-- OBJECTIVE --
Quote, without change, all of the lines that follow.

-- STORED DATA --
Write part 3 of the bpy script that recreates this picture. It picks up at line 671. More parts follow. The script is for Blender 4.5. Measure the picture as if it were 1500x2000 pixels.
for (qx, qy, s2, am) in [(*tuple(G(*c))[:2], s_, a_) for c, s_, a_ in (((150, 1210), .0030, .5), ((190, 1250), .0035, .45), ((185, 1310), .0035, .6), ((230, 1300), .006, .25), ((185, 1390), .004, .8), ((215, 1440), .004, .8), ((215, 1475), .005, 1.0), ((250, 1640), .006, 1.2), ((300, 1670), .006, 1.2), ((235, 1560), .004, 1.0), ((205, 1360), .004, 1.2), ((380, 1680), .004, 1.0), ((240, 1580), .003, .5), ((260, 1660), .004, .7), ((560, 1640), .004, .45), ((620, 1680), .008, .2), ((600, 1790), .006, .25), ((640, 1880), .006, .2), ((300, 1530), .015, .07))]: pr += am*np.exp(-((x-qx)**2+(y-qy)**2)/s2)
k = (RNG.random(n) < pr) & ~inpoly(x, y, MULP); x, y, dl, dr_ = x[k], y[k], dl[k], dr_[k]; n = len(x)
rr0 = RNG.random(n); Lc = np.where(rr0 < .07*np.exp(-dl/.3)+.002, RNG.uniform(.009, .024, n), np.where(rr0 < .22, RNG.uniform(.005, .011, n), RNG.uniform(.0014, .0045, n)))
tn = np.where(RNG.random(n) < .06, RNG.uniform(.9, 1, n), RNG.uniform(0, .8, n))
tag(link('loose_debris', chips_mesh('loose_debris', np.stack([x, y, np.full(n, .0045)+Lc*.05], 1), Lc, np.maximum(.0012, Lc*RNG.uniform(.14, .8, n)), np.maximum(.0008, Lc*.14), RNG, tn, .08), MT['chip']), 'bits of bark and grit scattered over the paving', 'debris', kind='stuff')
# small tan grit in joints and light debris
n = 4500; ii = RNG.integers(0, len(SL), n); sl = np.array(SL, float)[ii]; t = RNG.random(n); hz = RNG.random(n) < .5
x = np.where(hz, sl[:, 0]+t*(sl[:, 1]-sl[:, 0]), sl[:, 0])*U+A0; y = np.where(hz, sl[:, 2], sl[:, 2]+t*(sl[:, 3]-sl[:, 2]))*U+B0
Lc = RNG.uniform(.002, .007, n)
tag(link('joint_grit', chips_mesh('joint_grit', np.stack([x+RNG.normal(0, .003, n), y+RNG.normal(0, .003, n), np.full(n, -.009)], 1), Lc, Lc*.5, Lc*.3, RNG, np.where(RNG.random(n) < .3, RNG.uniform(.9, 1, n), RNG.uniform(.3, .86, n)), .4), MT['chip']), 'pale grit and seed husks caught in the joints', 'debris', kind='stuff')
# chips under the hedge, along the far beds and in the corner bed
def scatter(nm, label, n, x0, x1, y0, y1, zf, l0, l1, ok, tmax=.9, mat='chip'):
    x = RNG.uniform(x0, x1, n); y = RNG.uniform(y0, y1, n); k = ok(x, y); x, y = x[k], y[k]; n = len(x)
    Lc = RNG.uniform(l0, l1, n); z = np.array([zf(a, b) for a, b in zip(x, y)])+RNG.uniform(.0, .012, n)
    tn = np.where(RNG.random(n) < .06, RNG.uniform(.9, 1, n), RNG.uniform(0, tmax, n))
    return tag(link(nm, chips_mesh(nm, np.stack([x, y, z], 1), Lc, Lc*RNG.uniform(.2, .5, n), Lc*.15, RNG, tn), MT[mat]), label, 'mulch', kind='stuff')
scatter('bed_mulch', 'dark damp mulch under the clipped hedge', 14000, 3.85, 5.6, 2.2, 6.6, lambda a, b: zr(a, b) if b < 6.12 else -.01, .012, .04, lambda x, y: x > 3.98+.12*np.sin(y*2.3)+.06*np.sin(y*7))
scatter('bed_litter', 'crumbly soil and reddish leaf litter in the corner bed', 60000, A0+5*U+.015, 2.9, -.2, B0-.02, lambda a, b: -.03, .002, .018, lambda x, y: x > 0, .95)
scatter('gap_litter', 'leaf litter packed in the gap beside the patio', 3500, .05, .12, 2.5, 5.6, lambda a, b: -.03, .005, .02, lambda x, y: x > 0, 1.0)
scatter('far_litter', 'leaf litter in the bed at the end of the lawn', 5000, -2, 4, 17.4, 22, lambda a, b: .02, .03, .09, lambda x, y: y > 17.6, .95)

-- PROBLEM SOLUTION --
Write part 3 of the bpy script that recreates this picture. It picks up at line 671. More parts follow. The script is for Blender 4.5. Measure the picture as if it were 1500x2000 pixels.
for (qx, qy, s2, am) in [(*tuple(G(*c))[:2], s_, a_) for c, s_, a_ in (((150, 1210), .0030, .5), ((190, 1250), .0035, .45), ((185, 1310), .0035, .6), ((230, 1300), .006, .25), ((185, 1390), .004, .8), ((215, 1440), .004, .8), ((215, 1475), .005, 1.0), ((250, 1640), .006, 1.2), ((300, 1670), .006, 1.2), ((235, 1560), .004, 1.0), ((205, 1360), .004, 1.2), ((380, 1680), .004, 1.0), ((240, 1580), .003, .5), ((260, 1660), .004, .7), ((560, 1640), .004, .45), ((620, 1680), .008, .2), ((600, 1790), .006, .25), ((640, 1880), .006, .2), ((300, 1530), .015, .07))]: pr += am*np.exp(-((x-qx)**2+(y-qy)**2)/s2)
k = (RNG.random(n) < pr) & ~inpoly(x, y, MULP); x, y, dl, dr_ = x[k], y[k], dl[k], dr_[k]; n = len(x)
rr0 = RNG.random(n); Lc = np.where(rr0 < .07*np.exp(-dl/.3)+.002, RNG.uniform(.009, .024, n), np.where(rr0 < .22, RNG.uniform(.005, .011, n), RNG.uniform(.0014, .0045, n)))
tn = np.where(RNG.random(n) < .06, RNG.uniform(.9, 1, n), RNG.uniform(0, .8, n))
tag(link('loose_debris', chips_mesh('loose_debris', np.stack([x, y, np.full(n, .0045)+Lc*.05], 1), Lc, np.maximum(.0012, Lc*RNG.uniform(.14, .8, n)), np.maximum(.0008, Lc*.14), RNG, tn, .08), MT['chip']), 'bits of bark and grit scattered over the paving', 'debris', kind='stuff')
# small tan grit in joints and light debris
n = 4500; ii = RNG.integers(0, len(SL), n); sl = np.array(SL, float)[ii]; t = RNG.random(n); hz = RNG.random(n) < .5
x = np.where(hz, sl[:, 0]+t*(sl[:, 1]-sl[:, 0]), sl[:, 0])*U+A0; y = np.where(hz, sl[:, 2], sl[:, 2]+t*(sl[:, 3]-sl[:, 2]))*U+B0
Lc = RNG.uniform(.002, .007, n)
tag(link('joint_grit', chips_mesh('joint_grit', np.stack([x+RNG.normal(0, .003, n), y+RNG.normal(0, .003, n), np.full(n, -.009)], 1), Lc, Lc*.5, Lc*.3, RNG, np.where(RNG.random(n) < .3, RNG.uniform(.9, 1, n), RNG.uniform(.3, .86, n)), .4), MT['chip']), 'pale grit and seed husks caught in the joints', 'debris', kind='stuff')
# chips under the hedge, along the far beds and in the corner bed
def scatter(nm, label, n, x0, x1, y0, y1, zf, l0, l1, ok, tmax=.9, mat='chip'):
    x = RNG.uniform(x0, x1, n); y = RNG.uniform(y0, y1, n); k = ok(x, y); x, y = x[k], y[k]; n = len(x)
    Lc = RNG.uniform(l0, l1, n); z = np.array([zf(a, b) for a, b in zip(x, y)])+RNG.uniform(.0, .012, n)
    tn = np.where(RNG.random(n) < .06, RNG.uniform(.9, 1, n), RNG.uniform(0, tmax, n))
    return tag(link(nm, chips_mesh(nm, np.stack([x, y, z], 1), Lc, Lc*RNG.uniform(.2, .5, n), Lc*.15, RNG, tn), MT[mat]), label, 'mulch', kind='stuff')
scatter('bed_mulch', 'dark damp mulch under the clipped hedge', 14000, 3.85, 5.6, 2.2, 6.6, lambda a, b: zr(a, b) if b < 6.12 else -.01, .012, .04, lambda x, y: x > 3.98+.12*np.sin(y*2.3)+.06*np.sin(y*7))
scatter('bed_litter', 'crumbly soil and reddish leaf litter in the corner bed', 60000, A0+5*U+.015, 2.9, -.2, B0-.02, lambda a, b: -.03, .002, .018, lambda x, y: x > 0, .95)
scatter('gap_litter', 'leaf litter packed in the gap beside the patio', 3500, .05, .12, 2.5, 5.6, lambda a, b: -.03, .005, .02, lambda x, y: x > 0, 1.0)
scatter('far_litter', 'leaf litter in the bed at the end of the lawn', 5000, -2, 4, 17.4, 22, lambda a, b: .02, .03, .09, lambda x, y: y > 17.6, .95)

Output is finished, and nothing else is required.